Another mistakes you’ll commonly see is a real estate website with a complicated search feature on the homepage. While search features are useful, they need to be streamlined and intuitive. Focus on the filtering components that matter and then allow users to get more detailed with their search later on in the process (if they so choose).

The search feature found on the Nicole Muk website is an example of what a good search bar looks like. It’s simple, quickly provides results, and doesn’t overwhelm the user. Also notice how the search bar provides an “advanced” option for users who do want to input additional information for more specific results.

  1. Try Scrolling Navigation

Over the years, you’ve probably noticed that social networking sites have adopted scrolling navigation. Twitter was one of the first, Facebook quickly updated to follow suit, and now Instagram and other platforms do the same. And while their main purpose of using scrolling navigation is to keep users engaged, it’s ultimately reshaped how people consume online content.

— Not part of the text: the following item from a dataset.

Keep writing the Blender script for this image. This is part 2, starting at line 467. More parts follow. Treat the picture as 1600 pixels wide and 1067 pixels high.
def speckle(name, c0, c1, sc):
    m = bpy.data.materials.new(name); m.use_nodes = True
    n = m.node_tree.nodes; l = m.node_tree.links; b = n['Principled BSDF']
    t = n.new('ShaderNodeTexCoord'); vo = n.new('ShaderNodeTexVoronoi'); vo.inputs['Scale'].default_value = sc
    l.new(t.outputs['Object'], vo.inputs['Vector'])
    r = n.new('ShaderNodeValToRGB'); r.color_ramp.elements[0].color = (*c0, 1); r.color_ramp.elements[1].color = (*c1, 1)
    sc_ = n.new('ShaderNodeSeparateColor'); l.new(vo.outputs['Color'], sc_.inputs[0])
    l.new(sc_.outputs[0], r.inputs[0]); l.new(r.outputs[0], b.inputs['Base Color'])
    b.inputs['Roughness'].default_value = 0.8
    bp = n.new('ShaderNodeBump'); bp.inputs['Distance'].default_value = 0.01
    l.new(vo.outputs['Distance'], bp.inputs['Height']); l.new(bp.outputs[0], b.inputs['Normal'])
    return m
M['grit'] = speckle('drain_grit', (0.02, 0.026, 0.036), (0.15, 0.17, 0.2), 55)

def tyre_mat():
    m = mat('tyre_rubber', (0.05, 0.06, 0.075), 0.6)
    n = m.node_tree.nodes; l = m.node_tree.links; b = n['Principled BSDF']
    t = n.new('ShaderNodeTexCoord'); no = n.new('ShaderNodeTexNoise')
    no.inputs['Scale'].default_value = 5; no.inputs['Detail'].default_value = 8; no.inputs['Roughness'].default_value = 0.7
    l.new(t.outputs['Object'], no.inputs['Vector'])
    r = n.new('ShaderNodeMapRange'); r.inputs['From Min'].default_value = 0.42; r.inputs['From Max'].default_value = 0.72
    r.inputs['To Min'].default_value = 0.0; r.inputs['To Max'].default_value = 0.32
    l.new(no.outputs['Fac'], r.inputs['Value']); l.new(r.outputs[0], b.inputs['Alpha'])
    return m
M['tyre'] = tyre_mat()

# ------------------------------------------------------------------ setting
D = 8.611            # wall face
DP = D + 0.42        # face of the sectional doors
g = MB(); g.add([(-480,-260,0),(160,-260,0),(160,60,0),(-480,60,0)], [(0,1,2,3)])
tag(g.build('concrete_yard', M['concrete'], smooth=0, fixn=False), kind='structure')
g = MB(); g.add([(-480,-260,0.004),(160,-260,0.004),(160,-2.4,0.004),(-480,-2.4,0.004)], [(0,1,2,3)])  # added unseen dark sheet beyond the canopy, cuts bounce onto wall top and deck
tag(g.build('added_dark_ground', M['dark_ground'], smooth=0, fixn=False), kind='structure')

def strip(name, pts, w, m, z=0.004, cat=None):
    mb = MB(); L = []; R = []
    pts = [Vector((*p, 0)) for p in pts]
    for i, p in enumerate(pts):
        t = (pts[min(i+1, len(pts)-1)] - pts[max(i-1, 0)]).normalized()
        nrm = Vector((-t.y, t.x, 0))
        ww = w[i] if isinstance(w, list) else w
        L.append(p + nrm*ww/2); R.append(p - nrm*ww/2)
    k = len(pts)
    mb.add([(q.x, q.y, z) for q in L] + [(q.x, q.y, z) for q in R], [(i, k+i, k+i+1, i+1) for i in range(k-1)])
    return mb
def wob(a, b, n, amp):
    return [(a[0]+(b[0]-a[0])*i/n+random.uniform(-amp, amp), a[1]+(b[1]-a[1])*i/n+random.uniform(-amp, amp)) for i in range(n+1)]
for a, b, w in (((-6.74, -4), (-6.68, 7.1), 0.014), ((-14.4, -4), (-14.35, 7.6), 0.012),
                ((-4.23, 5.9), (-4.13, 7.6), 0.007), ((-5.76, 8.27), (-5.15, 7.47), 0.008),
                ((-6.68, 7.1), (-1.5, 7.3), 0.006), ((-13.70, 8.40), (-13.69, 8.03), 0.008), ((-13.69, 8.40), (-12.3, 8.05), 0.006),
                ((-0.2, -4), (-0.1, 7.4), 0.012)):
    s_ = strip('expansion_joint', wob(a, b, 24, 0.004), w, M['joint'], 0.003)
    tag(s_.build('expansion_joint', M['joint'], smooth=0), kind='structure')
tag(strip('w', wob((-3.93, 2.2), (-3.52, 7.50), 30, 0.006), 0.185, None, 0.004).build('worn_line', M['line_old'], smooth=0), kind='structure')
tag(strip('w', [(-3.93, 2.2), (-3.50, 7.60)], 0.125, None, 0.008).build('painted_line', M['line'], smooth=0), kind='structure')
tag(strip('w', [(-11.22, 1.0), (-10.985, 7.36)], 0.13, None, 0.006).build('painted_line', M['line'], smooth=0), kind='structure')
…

Today, websites that feature lots of fragmented pages are no longer considered user-friendly. Visitors prefer scrolling navigation that seamlessly takes them from one piece of information to the next. The 50 North 5th website is a great example. Could you do something similar with your own site?

Make Your Website Count

As a real estate professional, your website matters more than you’ll ever know. Launching a basic website is the first step – but then comes the challenging part: designing and developing a site that connects with target prospects and engages and converts leads. Are you prepared?